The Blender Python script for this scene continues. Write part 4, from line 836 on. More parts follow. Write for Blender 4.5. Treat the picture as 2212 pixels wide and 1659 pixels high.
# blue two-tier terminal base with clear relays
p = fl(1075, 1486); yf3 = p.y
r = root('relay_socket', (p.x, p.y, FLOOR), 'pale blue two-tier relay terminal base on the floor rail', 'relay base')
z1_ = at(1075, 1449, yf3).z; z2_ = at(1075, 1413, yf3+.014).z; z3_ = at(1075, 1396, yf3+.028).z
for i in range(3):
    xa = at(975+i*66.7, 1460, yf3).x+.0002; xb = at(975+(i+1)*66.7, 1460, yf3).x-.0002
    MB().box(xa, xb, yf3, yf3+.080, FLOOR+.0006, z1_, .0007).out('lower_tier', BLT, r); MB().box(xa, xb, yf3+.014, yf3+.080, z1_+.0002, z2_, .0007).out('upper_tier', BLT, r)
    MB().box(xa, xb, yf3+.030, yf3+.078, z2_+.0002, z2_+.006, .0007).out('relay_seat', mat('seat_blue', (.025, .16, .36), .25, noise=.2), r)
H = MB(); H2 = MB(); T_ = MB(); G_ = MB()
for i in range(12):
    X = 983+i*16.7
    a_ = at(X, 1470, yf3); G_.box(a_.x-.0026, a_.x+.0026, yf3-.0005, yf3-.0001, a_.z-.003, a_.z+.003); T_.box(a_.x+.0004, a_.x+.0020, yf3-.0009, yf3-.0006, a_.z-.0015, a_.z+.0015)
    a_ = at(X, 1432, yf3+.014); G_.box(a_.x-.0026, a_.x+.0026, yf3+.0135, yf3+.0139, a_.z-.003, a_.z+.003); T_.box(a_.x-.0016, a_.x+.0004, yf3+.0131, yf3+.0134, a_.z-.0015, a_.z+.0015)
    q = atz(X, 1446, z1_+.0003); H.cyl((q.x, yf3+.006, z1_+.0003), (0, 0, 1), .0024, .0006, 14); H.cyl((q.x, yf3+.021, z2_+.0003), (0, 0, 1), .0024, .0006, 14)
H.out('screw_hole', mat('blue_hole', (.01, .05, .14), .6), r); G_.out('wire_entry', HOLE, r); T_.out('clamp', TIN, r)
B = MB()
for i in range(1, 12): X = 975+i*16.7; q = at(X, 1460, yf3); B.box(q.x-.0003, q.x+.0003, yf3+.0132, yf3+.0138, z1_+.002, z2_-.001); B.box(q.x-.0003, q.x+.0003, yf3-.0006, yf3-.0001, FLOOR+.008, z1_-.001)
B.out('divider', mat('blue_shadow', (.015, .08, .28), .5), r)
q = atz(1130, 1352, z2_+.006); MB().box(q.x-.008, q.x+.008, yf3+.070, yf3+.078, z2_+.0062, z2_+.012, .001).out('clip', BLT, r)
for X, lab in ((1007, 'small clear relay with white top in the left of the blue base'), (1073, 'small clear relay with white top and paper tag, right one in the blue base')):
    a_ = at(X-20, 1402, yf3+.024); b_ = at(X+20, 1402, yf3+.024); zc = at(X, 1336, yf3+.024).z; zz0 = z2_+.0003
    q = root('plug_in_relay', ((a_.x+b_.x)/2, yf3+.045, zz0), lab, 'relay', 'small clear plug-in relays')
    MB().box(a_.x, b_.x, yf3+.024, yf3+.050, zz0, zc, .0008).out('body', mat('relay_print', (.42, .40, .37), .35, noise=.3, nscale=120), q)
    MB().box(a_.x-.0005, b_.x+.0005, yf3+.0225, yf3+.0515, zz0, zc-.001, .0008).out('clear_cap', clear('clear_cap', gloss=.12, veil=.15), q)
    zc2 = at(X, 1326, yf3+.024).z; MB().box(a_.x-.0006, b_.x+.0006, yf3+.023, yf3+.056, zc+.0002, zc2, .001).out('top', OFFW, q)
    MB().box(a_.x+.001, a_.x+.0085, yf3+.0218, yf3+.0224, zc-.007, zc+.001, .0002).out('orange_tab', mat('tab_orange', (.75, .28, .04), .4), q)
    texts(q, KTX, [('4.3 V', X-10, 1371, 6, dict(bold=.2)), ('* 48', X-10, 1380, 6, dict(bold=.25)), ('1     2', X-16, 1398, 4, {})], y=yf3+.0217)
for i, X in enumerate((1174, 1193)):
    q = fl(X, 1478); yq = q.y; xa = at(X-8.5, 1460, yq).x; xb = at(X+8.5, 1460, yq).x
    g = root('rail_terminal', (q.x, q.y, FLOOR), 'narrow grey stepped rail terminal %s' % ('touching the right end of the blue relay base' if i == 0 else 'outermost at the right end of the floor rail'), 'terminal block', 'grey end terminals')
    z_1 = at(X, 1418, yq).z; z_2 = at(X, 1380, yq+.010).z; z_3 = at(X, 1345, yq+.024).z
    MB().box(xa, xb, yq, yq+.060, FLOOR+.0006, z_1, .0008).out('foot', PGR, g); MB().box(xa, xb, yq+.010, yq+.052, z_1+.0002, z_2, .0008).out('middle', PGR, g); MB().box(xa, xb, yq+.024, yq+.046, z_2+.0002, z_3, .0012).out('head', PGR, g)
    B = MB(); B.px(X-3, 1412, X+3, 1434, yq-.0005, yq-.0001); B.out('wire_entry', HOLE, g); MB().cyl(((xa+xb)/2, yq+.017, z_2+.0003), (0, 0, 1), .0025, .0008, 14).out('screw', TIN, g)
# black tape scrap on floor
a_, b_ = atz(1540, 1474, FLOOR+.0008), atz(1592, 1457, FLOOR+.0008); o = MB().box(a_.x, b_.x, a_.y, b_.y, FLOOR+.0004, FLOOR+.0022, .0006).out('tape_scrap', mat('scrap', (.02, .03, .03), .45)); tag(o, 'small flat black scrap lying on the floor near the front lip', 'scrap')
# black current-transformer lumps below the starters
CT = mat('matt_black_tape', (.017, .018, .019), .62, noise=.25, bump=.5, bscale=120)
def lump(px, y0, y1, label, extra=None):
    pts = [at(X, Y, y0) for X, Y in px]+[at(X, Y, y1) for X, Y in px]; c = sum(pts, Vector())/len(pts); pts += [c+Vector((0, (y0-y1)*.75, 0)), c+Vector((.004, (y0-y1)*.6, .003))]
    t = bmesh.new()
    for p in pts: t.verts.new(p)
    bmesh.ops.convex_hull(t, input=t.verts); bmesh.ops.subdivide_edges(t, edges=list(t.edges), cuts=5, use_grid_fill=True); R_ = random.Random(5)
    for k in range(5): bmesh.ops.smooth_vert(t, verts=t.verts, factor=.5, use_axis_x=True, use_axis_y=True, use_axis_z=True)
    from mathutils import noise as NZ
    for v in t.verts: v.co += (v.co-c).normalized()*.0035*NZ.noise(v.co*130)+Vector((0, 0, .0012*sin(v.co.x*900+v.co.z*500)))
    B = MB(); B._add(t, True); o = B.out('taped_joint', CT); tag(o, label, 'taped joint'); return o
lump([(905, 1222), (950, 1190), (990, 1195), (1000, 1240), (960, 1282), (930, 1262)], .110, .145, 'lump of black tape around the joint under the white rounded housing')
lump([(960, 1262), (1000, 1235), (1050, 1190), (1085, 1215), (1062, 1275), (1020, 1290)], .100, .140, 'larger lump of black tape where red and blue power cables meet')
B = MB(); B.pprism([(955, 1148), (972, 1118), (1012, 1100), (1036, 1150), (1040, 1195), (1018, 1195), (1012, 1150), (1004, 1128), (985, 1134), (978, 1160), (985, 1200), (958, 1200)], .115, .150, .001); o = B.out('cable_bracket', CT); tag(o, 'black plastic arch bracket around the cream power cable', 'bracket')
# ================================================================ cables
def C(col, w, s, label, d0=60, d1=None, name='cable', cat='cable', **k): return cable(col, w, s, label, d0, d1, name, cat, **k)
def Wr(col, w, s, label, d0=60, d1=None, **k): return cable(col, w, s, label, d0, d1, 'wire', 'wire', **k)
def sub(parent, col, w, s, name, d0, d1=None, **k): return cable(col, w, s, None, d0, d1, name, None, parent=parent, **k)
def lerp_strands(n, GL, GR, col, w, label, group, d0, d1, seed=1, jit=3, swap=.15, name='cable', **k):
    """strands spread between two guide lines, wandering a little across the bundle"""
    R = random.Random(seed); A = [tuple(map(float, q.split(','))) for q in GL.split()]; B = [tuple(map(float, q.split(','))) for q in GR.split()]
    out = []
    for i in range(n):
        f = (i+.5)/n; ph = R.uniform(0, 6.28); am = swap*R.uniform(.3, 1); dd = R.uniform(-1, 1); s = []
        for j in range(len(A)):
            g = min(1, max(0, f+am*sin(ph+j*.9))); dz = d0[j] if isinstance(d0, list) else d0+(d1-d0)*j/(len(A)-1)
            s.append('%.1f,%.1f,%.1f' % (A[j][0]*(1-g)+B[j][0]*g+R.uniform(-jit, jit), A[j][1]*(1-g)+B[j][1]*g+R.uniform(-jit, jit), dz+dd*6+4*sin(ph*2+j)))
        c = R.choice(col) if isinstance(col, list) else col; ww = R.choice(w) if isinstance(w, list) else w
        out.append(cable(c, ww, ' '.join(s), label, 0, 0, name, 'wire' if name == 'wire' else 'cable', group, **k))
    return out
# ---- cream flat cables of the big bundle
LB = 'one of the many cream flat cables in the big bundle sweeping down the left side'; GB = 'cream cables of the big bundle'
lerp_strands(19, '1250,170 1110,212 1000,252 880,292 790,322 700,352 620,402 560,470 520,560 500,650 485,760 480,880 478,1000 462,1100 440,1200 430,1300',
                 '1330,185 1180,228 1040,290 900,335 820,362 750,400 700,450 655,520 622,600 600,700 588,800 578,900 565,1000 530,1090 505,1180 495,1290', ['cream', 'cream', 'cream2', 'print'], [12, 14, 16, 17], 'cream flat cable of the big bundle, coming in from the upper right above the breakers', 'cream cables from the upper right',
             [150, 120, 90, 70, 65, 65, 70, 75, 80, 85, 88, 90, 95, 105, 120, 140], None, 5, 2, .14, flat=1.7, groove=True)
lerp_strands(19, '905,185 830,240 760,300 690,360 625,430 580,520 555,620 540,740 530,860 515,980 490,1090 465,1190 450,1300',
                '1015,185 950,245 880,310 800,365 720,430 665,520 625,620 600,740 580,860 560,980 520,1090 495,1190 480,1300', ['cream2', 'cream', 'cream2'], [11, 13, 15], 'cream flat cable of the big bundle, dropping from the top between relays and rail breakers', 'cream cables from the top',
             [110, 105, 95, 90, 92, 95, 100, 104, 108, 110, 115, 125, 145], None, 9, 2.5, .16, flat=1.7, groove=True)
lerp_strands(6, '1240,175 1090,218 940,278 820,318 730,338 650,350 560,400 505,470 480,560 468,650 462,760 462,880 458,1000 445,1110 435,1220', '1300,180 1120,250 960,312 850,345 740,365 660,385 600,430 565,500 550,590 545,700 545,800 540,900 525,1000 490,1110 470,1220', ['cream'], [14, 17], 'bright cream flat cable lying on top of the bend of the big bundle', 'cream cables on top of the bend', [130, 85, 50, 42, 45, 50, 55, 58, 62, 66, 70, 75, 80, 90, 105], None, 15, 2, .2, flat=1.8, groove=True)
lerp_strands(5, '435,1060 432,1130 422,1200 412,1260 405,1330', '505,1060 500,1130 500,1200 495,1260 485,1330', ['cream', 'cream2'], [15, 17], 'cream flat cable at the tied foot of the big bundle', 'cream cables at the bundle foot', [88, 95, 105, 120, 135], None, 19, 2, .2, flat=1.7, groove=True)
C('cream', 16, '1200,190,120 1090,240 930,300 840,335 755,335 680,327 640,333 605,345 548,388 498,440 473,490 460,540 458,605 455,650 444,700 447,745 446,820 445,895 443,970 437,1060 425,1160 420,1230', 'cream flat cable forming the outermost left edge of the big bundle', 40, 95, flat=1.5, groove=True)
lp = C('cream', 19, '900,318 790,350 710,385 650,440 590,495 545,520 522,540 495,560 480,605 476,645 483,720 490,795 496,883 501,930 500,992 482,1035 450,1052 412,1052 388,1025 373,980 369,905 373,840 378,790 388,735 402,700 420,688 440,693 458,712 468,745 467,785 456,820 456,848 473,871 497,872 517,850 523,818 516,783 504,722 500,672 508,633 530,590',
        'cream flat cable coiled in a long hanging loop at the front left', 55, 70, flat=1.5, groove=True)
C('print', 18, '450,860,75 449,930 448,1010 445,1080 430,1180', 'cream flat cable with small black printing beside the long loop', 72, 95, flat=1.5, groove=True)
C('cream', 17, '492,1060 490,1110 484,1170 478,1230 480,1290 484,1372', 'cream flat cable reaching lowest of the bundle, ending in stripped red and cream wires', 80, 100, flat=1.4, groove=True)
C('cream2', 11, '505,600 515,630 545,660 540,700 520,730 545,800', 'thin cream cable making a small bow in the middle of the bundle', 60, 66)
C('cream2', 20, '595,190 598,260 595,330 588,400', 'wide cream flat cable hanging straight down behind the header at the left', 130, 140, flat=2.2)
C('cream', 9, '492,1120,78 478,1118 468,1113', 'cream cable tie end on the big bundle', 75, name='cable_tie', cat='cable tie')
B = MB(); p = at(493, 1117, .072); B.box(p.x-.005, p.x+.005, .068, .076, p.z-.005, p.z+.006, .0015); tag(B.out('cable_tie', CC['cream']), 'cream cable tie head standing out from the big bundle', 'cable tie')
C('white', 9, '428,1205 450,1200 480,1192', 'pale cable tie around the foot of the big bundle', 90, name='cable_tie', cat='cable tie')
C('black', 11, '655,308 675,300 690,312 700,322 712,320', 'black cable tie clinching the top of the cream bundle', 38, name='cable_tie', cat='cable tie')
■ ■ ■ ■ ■
**EXERCISE:** Look through the material above and pick out each line holding the word "wide".

**ANSWER:**
The Blender Python script for this scene continues. Write part 4, from line 836 on. More parts follow. Write for Blender 4.5. Treat the picture as 2212 pixels wide and 1659 pixels high.
C('cream2', 20, '595,190 598,260 595,330 588,400', 'wide cream flat cable hanging straight down behind the header at the left', 130, 140, flat=2.2)